THEY WILL KILL YOU
Directing: B-
Acting: B-
Writing: C-
Cinematography: B+
Editing: B-
There are multiple things I don’t understand about They Will Kill You, but the thing I understand the least is the decision to release it all of one week after Ready or Not: Here I Come, which broadly speaking might as well be the same movie. They Will Kill You is even more similar to Ready or Not: Here I Come than to its 2019 predecessor, Ready or Not, which was the only one of these movies that was a morbidly delightful surprise. That movie’s sequel, and this movie, are both about a pair of sisters being hunted in an enclosed space by a large group of violent Satanic cultists. I find myself wondering if one of these movies should sue the other.
Still, I really wanted They Will Kill You to be better. I came for what the marketing promised: creatively cartoonish violence. I should admit that this film does deliver that, for a time anyway—I’m not sure the possessed pig’s head in the climactic sequence really worked. It was effectively gross, I’ll give it that.

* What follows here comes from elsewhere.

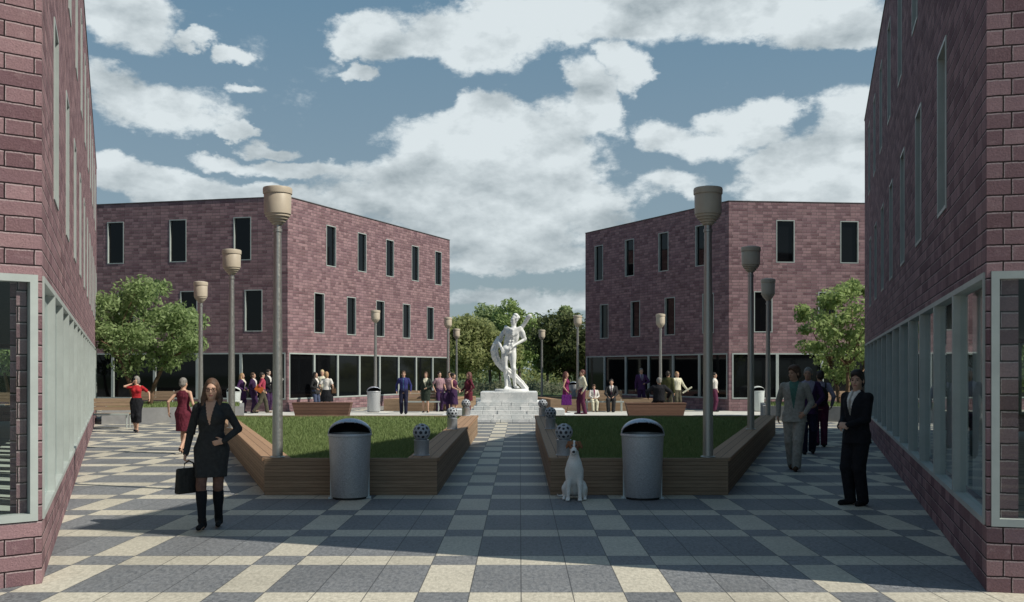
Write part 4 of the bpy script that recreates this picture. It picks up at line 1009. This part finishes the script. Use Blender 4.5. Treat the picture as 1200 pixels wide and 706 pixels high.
            for n in 'lr':
                g_ = SDF(); g_.cone(J['heel' + n] + V3(0, .005, .005), J['toe' + n] + V3(0, 0, .004), .043 if not fem else .037, .034 if not fem else .028, .02); g_.cone(J['toe' + n], J['toe' + n] * 1.0 + (J['toe' + n] - J['heel' + n]) * .12, .032 if not fem else .026, .024 if not fem else .016, .02)
                if op.get('high'): g_.cone(J['a' + n] + V3(0, 0, .02), J['heel' + n], .05, .044, .02)
                if op.get('heel'): h_ = J['heel' + n]; g_.cone(h_ + V3(0, .015, -.01), h_ + V3(0, .02, -.05), .018, .012, .01)
                sdf_obj('shoe', g_, vx, mat, root, sc)
            continue
        sdf_obj(kind if kind != 'hem' else 'skirt', G, vx, mats, root, sc, slot, 1 if vox < .01 else 0)
    root['_scale'] = sc; J2 = {k: Vector(v * sc) for k, v in J.items()}; J2['hd'] = lambda x, y, zz: Vector(hd(x, y, zz) * sc); del root['_scale']
    return root, J2, sc
def wpos(root, v):
    return Matrix.Translation(root.location) @ Matrix.Rotation(root.rotation_euler.z, 4, 'Z') @ v
C_ = {k: cloth(k, v) for k, v in dict(black=(.017, .018, .021), ink=(.011, .012, .016), burgundy=(.115, .020, .036), red=(.36, .022, .028), purple=(.060, .024, .085), deep=(.040, .018, .060), magenta=(.17, .018, .085), blue=(.030, .034, .135), cyan=(.06, .21, .27), navy=(.014, .015, .036), white=(.62, .60, .57), cream=(.58, .56, .44), khaki=(.075, .070, .050),
    olive=(.055, .058, .022), green=(.024, .034, .026), teal=(.07, .16, .13), grey=(.30, .29, .26), dark=(.028, .028, .03), jean=(.06, .075, .13), pink=(.30, .19, .22), rose=(.34, .05, .085), lilac=(.26, .24, .31), brown=(.085, .05, .03), plum=(.085, .020, .050), taupe=(.22, .16, .12), leather=(.014, .014, .016), orange=(.38, .10, .025), tights=(.030, .026, .027)).items()}
def bag(name, label, cat, pos, size, mat, rz=0.0, handle=True):
    r = thing(name, label, cat, pos, rz); w, d, h = size
    m = MB(); m.hexa([(-w / 2, -d / 2, 0), (w / 2, -d / 2, 0), (w / 2, d / 2, 0), (-w / 2, d / 2, 0), (-w / 2 * .93, -d / 2 * .7, h), (w / 2 * .93, -d / 2 * .7, h), (w / 2 * .93, d / 2 * .7, h), (-w / 2 * .93, d / 2 * .7, h)]); m.build('bag_body', mat, r, bevel=.02)
    if handle: MB().tube([(-w * .2, 0, h - .01), (-w * .17, 0, h + .05), (0, 0, h + .075), (w * .17, 0, h + .05), (w * .2, 0, h - .01)], .009, 8).build('handle', mat, r, smooth='all')
    return r
# ------------------------------------------------------------------ people
# woman in the foreground
p, J, s = person('woman in a black skirt suit and glasses walking with a dark briefcase', 248, 619, 1.68, 6, 'f', dict(fr=(-.075, -.16, .10), fl=(.06, .10, .10), lr=.0, hr=(-.285, -.03, .865), pr=(1, 0, 0), cr=1.1, hl=(.165, -.12, 1.02), el=(.75, .75, -.2), dl=(-1, -.25, -.25), pl=(0, 1, 0), cl=.3, head=(4, 2, 0), tl=8, tr=-4),
    [('jacket', cloth('charcoal', (.030, .032, .034)), dict(hem=.87, flare=.012, inf=.017, v=(1.20, .20, SKINS[0]))), ('skirt', cloth('charcoal', (.030, .032, .034)), dict(z=.60, rx=.168, ry=.148)), ('tights', cloth('sheer', (.13, .075, .06)), dict()), ('boots', C_['ink']), ('shoes', C_['leather'], dict(heel=1, high=1))], 'long', 'brown', 0, .0075)
hd = J['hd']
m = MB()
for sx in (-1, 1):
    ring = [hd(sx * .033 + .025 * math.cos(a), -.098 + .010 * abs(math.cos(a)) * (1 if sx * math.cos(a) > 0 else 0), 1.630 + .0165 * math.sin(a)) for a in [2 * math.pi * i / 20 for i in range(21)]]
    m.tube(ring, .0030, 6); m.tube([hd(sx * .058, -.088, 1.634), hd(sx * .076, .0, 1.634)], .0024, 5)
m.tube([hd(-.009, -.102, 1.636), hd(.009, -.102, 1.636)], .0024, 5); m.build('glasses', plain('glasses_frame', (.05, .02, .022), .3, .0), p, smooth='all')
m = MB(); m.tube([J['sr'] + Vector((.045, -.085, .035)), J['sr'] + Vector((.012, -.02, .062)), J['sr'] + Vector((.03, .08, .02)), Vector((-.12, .125, 1.15))], .011, 6); m.tube([J['sr'] + Vector((.045, -.085, .035)), Vector((-.135, -.135, 1.22)), Vector((-.165, -.115, 1.05))], .011, 6); m.build('shoulder_strap', C_['leather'], p, smooth='all')
hw = wpos(p, J['handr']); bag('briefcase', 'dark leather briefcase held by the woman in glasses', 'briefcase', (hw.x + .03, hw.y - .0, hw.z - .365), (.33, .09, .28), cloth('case', (.030, .031, .030)), R(55))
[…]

The best thing I can say about this movie is that Zazie Beetz is the lead, and she has a very charismatic screen presence. This is her first lead role, and she carries it well. I wish I could say the woman who plays her sister, Myha'la, is as compelling, but in her defense, the writing doesn’t give her much to work with. I’m a little bit at a loss with what passes for a plot in this movie—movies that exist just to showcase fun violence don’t have to be deep, certainly, but they can be better than this. Honestly, Zazie Beetz is better than this. And between this and last month’s Good Luck, Have Fun, Don’t Die, I fear she may start getting typecast as a woman who is better than the movies she’s in. Someone needs to send her a movie script that’s actually good.
Much of the rest of the cast in They Will Kill You punches above its weight, though. Perhaps most significantly, we get Patricia Arquette as Lily Woodhouse, the elevated superintendant and cult leader at The Virgil, the 100-year-old Manhattan building Beetz’s Asia Reeves arrives at to start a job as a maid. She arrives soaking wet without a coat in a nighttime downpour, by the way. Why would that happen? We are never told. But hey, it gives the “plot” an excuse to get Asia quickly into a shower, next to which someone writes THEY WILL KILL YOU into the fog on the mirror.
Lily is also the matriarch of a family, of sorts, with “very special needs,” as she puts it—there’s a reason they must offer a sacrifice to their Dark Lord every night, and tonight Asia is meant to be the offering. Among the family, which also double as bumbling henchmen in the face of a woman who learned how to fight hard while in prison, is Tom Felton (Draco Malfoy himself), and Heather Graham.
You could say that all of these established actors are slumming it in a movie like this, but no one’s going to begrudge anyone having a lot of fun—especially when they’re getting paid to do it. That said, you can only see characters get dismembered and spray blood like they’re in a low-rent Kill Bill so many times before it starts to lose its luster. The action choreography in They Will Kill You is actually pretty good; I would argue it’s even better than in Ready or Not: Here I Come. It’s the writing, and the pointless backstory about these sisters, that’s the problem. They Will Kill You saw how undercooked the sisters’ relationship was in Ready or Not: Here I Come and said, “Hold my beer.”
They Will Kill You even begins ten years before the majority of the action that takes place, with Beetz still playing Asia but a different, younger actor playing her sister, Maria. They are on the run from an apparently abusive father, though the only evidence we get of that onscreen is a really large man stomping through a convenience store looking for them. A shooting occurs but the dad lives, and manages to keep hold of Maria; Asia panics and runs, and now it’s ten years later and she’s come back for Maria after hearing she’s been seen at this Virgil building, where some shit is going down that has nothing to do with any of that.
And with a movie like this, do we need any of that? It would be far more effective to throw us right into the action, and start with Asia’s arrival at The Virgil. There’s a very strange element to this film’s narrative where it tries too hard and somehow the result is a feeling like it’s been phoned in. I was moderately entertained by this movie, but in better hands it could have been a blast. Instead, it feels like a copy of a copy.